The Lily Ledbetter Fair Pay Act signed into law by Obama is a good policy, but just nibbles at the issue.  So what now?

Solutions are tricky because the problem is tricky.

Although women make 77 cents for every dollar that men make, economists chalk up about 9 cents of that gap to unexplained factors such as pure discrimination of the “I don’t think you’re smart/strong/skilled enough because you have a vagina” variety.  The other 14 cents are due to things like women having less work-experience or education or being in lower paid industries.  

Some people think it’s only the 9 cent “unexplained factors” that we need to go after.  I think that’s stupid.  The true burden of gender inequality isn’t from a few mean boss men being meanies to women workers.  It results from a compounding of one layer of deeply entrenched inequality on top of another on top of another.

It’s the cleaning lady who makes less money than her construction worker husband, who loses seniority by leaving the workforce for a few years to take care of the kids, which is influenced by the fact that society pays construction workers more than cleaning ladies (due to historical expectations of “women’s work” not needing as much pay), which is also influenced by the husband never being taught how to cook and clean and take care of other people when he was a boy, and is also influenced by her parents who didn’t encourage their daughter to become a construction worker instead, and it’s all influenced by our whole damn society’s obsession with macho cutthroat competition.

For example, it’s not like the lack of women engineers just fell from the sky from the fucking Math Gods.  It’s in large part due to documented discrimination within the sciences in academia.  So when policy wonks say “Well, if you read the STUDIES, the REAL wage gap is only 91/100,” I say they just don’t get how inequality really works.

But what they’re really saying is that there are some parts of the gender wage gap due to sexism, and some parts due to choice.  (Choice of lower-paying careers or college majors, choice of being a stay-at-home-mom for a few years, etc.)  However, if most of the wage gap is due to choice, that gap should theoretically be eliminated and even reversed within a generation.

That’s because today, American women under the age of 35 are now actually much more likely than men to say being successful in a high-paying career is very important in their lives.

On the other hand, I’m not sure it’s a good thing that women increasingly value making money over other priorities like their families.  It’s not that men care less about money than they did a generation ago, but only that women care more.  I think Americans of all genders could use a little more focus on their families over their careers.  But I digress.

The point is despite that women of my generation are apparently more career/money driven than men, I doubt my generation will see the wage gap magically vanish.

Why?

I don’t think changes in personal preferences will erase the wage gap because I don’t think personal preferences are the reason the wage gap exists now.   Personal choices don’t exist in a vacuum– they’re affected by laws, institutions, culture, resource constraints and power dynamics.  More women choose to be teachers.  But women don’t get to choose the fact that teachers make less money than other jobs with similar education levels.  If you happen to like teaching, you just gotta suck it up.
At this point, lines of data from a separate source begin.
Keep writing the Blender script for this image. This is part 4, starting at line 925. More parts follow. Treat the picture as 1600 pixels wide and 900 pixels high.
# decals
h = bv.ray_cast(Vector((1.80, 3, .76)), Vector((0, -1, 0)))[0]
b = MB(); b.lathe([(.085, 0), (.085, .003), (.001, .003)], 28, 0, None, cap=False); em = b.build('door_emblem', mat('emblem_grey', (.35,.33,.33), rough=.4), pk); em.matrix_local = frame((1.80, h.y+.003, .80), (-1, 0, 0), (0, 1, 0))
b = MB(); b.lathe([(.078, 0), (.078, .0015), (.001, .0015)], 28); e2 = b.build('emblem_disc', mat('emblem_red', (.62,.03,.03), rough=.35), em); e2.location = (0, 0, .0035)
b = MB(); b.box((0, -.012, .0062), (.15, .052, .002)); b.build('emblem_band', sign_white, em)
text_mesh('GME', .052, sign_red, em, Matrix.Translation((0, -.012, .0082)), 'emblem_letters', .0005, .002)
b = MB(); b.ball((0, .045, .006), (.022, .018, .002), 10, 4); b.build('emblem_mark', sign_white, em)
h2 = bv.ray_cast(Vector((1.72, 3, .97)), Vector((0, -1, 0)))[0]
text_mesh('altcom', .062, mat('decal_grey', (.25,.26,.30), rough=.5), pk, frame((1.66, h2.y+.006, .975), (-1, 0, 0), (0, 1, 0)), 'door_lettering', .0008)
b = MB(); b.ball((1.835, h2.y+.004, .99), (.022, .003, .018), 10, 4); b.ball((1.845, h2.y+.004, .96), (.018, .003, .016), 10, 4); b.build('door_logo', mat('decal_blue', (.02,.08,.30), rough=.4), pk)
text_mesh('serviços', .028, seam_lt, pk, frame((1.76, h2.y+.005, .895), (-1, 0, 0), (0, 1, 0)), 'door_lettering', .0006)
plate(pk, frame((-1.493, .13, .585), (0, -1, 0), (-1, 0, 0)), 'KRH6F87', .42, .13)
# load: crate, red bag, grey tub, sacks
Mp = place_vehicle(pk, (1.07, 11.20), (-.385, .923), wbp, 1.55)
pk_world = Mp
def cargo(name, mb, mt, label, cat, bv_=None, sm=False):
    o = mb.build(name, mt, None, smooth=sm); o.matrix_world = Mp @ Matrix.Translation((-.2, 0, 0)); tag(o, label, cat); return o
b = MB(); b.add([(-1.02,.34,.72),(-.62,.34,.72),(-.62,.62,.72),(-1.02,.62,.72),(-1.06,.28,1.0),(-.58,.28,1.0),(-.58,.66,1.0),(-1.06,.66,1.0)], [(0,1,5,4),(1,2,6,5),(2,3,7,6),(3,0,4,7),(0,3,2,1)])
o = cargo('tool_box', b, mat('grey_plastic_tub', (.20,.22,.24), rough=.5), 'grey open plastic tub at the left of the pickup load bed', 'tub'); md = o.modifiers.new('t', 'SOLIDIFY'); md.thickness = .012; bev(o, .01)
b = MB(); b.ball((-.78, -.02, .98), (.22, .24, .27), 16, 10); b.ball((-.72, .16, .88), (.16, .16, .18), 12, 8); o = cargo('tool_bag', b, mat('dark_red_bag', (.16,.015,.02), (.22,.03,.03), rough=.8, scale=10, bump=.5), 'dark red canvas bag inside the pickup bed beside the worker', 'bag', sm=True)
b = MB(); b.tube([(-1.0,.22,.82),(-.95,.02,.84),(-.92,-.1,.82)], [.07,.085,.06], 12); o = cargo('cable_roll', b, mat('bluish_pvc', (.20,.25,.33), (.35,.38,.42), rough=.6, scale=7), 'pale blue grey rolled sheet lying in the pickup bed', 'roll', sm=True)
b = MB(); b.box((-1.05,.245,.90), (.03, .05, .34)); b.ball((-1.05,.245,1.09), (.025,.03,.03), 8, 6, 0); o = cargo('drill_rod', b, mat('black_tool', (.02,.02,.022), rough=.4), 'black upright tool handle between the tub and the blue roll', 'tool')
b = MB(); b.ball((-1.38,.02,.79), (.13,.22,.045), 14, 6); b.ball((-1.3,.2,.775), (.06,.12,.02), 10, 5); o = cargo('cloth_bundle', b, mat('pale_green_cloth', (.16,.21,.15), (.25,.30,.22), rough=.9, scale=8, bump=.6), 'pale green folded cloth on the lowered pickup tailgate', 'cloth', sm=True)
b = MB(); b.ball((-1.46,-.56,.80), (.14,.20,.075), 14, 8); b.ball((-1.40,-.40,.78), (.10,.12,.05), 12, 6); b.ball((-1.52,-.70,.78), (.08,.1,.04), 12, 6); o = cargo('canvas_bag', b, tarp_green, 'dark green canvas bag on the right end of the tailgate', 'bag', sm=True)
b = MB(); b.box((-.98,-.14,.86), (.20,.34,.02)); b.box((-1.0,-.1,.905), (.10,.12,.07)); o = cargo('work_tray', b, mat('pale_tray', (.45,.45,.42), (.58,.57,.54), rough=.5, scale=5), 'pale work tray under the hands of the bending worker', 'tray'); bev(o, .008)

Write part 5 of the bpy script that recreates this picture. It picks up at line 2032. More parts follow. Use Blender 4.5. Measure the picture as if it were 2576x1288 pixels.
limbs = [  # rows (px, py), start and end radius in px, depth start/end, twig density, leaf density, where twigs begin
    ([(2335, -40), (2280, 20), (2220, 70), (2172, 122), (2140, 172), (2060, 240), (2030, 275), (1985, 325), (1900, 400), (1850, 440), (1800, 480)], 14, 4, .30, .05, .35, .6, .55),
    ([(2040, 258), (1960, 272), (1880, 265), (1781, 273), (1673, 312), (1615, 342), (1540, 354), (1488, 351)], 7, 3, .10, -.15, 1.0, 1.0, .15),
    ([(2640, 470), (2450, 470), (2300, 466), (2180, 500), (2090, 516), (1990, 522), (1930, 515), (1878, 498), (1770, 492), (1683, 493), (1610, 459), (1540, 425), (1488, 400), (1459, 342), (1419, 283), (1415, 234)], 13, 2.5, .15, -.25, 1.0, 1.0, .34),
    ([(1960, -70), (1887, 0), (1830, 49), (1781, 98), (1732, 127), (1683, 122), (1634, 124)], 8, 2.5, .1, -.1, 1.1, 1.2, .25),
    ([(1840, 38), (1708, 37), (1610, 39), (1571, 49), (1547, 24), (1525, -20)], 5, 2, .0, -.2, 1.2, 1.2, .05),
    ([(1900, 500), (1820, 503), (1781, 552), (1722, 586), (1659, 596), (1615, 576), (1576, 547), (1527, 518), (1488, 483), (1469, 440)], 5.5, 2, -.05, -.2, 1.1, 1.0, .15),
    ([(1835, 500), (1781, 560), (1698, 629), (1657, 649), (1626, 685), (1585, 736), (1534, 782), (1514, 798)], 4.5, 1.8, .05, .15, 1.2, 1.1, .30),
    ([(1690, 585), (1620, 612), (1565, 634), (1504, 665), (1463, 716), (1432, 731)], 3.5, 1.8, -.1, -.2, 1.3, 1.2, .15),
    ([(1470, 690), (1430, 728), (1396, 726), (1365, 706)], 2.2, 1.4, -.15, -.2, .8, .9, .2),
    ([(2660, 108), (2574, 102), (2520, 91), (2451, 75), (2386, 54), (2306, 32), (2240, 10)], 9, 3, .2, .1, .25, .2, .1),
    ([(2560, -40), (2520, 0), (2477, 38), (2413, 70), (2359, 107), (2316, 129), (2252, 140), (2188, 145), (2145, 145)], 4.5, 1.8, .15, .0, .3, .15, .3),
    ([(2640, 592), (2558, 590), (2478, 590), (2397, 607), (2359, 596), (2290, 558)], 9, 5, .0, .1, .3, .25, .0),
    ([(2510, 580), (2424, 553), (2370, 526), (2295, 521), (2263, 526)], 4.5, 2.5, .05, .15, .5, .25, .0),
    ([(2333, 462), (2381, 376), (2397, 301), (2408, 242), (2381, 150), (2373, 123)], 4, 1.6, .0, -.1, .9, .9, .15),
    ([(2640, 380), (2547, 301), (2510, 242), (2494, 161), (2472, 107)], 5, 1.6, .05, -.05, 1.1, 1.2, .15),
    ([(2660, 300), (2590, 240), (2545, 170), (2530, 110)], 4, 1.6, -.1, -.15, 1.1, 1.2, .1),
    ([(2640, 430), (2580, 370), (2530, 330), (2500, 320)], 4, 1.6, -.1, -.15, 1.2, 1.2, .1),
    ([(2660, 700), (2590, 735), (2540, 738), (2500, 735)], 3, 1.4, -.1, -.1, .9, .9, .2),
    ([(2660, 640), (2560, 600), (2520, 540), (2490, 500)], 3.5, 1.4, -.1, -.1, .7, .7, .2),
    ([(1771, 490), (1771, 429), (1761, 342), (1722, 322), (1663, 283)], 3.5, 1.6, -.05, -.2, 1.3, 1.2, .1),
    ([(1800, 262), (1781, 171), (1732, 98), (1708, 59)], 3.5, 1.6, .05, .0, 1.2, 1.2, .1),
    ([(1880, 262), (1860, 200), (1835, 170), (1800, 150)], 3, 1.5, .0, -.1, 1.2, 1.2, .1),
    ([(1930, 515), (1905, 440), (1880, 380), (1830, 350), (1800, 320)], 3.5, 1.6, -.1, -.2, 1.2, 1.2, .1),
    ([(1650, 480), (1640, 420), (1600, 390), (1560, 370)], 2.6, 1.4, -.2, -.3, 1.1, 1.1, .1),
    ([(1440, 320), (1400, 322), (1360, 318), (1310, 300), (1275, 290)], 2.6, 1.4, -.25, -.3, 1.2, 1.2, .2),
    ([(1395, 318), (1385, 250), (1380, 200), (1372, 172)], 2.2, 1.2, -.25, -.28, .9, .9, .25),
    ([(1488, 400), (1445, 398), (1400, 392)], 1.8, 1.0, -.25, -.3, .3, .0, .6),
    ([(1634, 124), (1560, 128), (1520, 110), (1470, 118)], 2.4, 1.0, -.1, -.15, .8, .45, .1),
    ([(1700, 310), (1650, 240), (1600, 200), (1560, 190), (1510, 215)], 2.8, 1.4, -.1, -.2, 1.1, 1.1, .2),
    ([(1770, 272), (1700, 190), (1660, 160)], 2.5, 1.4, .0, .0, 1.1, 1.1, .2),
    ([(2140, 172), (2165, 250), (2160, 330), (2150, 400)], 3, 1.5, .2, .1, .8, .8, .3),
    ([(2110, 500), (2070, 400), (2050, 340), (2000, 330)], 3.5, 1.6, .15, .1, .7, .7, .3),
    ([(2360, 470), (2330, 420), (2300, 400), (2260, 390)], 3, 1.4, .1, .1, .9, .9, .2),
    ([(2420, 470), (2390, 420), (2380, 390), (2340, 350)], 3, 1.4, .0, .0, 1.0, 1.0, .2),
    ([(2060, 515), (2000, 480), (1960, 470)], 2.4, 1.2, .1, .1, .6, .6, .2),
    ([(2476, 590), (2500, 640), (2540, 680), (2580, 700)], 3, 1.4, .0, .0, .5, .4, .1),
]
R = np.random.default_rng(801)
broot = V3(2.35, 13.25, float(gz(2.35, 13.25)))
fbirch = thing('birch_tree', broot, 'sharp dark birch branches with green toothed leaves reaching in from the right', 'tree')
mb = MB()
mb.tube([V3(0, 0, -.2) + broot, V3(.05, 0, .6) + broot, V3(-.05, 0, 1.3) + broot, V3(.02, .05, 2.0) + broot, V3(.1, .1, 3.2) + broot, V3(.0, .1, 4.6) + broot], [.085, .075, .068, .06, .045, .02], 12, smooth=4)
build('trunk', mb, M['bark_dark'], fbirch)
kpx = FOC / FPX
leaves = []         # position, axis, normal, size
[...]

Some solutions I can think of:

  • Mandating companies give paid maternity leave (we’re one of the only countries without it)
  • Unions focusing on women-dominated industries like domestic work, food service, garment work, childcare
  • Raising the minimum wage (minimum wage-earners are mostly women)
  • A cultural shift towards greater acceptance of men also taking off work to raise children (paid paternity leave might help)
  • A turn away from the budget cuts that have disproportionately hurt women working in public-service jobs like teaching and social work

But the larger issue here is that I’m just throwing out random thoughts.  We’re not on the same page with a real agenda for how to address the gender wage gap.  And I’m not holding my breath that the gap will be closed unless we come together with something real and move it forward.